Hawaii Five-0 Shakeup Shows Hollywood Diversity Is About Pay and Numbers

Daniel Dae Kim
Daniel Dae Kim
s_bukley/Shutterstock.com

Actors Daniel Dae Kim and Grace Park made a huge statement about Hollywood diversity last week when it was reported they would be exiting CBS' Hawaii Five-0 over a dispute about money.

This wasn't a typical industry trade story about stars wanting more cash, though. Kim and Park apparently wanted to be paid the same as the cop show's other two top stars, Alex O’Loughlin and Scott Caan. The difference is that O'Loughlin and Caan are white; Kim and Park are Asian-American.

"The path to equality is rarely easy," Kim said on his Facebook page. "But I hope you can be excited for the future."

Longtime critics of Hollywood's diversity problem described the departure of two top stars on a primetime show over race, ethnicity and pay as a major moment in the struggle for fair media representation. After all, the program is set in a state where Asian-Americans, combined with native Hawaiians and other Asian Pacific Islanders, compose a vast majority of the population. And Kim and Grace are most certainly giving up a major payday to make these headlines.

"It's a big deal," says entertainment law attorney Daniel M. Mayeda, a longtime board member of East West Players, which bills itself as the nation's premier Asian-American theater. "On my social media feeds, people are saying, 'Boycott.'"

The departure brings into focus another aspect of the film and television industry's decades-long resistance to diversity: pay. While year after year critics have focused on the lack of Asian-American, African-American and Latino bodies on sets across Los Angeles County, where whites compose a little more than a quarter of the population, Kim's and Park's stand highlights that even when minorities make it in Hollywood, they're rarely granted the kind of privilege afforded Anglo actors.

The move also means a show set in a primarily Asian-American and Asian Pacific Islander state lacks any Asian stars. Actor Masi Oka quietly left the program in January. "This production has no affinity for the people of Hawaii or for Asian Pacific Islanders," says Guy Aoki, founder of the Media Action Network for Asian-Americans. Without Kim and Park, "It's simply not Hawaii," he says.

"Daniel Dae Kim and Grace Park are exceptional actors and their departure from Hawaii Five-0 is truly unfortunate," Stephen Gong, executive director of the Center for Asian-American Media, said via email. "Now more than ever, we need more equity and diversity that truly represents the American experience in front of and behind the camera."

The latest UCLA Hollywood Diversity Report, released in February, found that Asian-Americans got only 4 percent of scripted broadcast TV roles examined.

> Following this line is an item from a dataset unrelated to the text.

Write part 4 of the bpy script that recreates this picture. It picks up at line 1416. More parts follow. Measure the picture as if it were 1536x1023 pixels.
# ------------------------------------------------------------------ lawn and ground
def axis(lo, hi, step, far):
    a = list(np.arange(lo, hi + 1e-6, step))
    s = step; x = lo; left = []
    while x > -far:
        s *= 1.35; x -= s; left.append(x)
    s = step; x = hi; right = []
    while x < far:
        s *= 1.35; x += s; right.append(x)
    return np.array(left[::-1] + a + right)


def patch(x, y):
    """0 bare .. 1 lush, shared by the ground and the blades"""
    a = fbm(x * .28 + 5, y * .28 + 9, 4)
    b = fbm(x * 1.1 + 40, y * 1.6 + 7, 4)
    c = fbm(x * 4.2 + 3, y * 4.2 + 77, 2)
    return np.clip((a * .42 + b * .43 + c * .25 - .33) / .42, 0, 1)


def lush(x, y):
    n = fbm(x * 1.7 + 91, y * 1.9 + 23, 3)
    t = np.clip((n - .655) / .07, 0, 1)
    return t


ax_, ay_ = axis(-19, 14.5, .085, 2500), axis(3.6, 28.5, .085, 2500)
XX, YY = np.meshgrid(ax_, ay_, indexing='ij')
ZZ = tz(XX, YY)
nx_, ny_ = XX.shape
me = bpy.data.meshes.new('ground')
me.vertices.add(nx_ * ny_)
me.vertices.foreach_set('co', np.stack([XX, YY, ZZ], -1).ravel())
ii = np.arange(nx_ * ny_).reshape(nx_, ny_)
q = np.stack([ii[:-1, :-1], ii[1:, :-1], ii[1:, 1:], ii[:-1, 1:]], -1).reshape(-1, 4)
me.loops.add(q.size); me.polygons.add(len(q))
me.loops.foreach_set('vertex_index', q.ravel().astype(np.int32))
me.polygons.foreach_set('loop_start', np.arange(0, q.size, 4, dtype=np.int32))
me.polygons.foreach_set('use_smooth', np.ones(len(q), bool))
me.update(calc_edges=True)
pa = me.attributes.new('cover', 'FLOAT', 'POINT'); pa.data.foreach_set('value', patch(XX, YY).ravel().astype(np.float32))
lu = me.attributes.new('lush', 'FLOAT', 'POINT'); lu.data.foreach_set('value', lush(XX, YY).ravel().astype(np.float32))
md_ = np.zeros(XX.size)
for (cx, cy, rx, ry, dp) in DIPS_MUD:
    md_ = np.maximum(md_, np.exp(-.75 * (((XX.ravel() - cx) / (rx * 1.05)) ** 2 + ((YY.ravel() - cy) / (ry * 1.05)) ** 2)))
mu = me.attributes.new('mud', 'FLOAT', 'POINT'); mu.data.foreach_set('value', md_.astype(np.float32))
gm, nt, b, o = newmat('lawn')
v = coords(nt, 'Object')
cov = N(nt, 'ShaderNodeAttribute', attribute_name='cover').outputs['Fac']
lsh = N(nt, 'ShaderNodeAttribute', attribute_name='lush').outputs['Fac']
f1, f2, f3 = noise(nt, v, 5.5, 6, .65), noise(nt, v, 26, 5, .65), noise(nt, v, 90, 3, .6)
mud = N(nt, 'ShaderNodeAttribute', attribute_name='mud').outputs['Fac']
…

Los Angeles County is more than 15 percent Asian. The longtime lead author of that report, UCLA sociologist Darnell Hunt, said the impact of the departure of Kim and Park could hinge on their star power.

"I'm not a regular viewer of Hawaii Five-0, but if the importance of Kim’s and Park’s roles on the show is comparable to those of their white counterparts, and if the white counterparts are paid significantly more, then, yes, I think you could say there is a pay equity issue here," Hunt said via email. "Overall, we know there exist pay gaps throughout the Hollywood industry for people of color and women — in front of and behind the camera. That these two actors publicly quit roles on a prominent television show over such a pay gap shines necessary light on this issue."

His research has repeatedly found that, at least when it comes to top-grossing films, the more diverse productions are, the more money they tend to make. Aoki of the Media Action Network says he tried to drive that point home in past meetings with Five-0's producers and with CBS executives — until, he says, he did notice a change for the better in recent seasons. Asian-American extras were once used as criminals who were found dead or killed off in the early episodes of the show, which was revived in 2010. In recent seasons, there have been more recurring, noncriminal roles for people of Asian descent, he says. But the loss of Kim and Grace, who brought with them true star power, is a real setback, he says.

"Hawaii Five-0 has always had a difficult time reflecting Hawaii," Aoki says. "Now they've gone from three top Asian-American cast members to zero in five months. The struggle continues."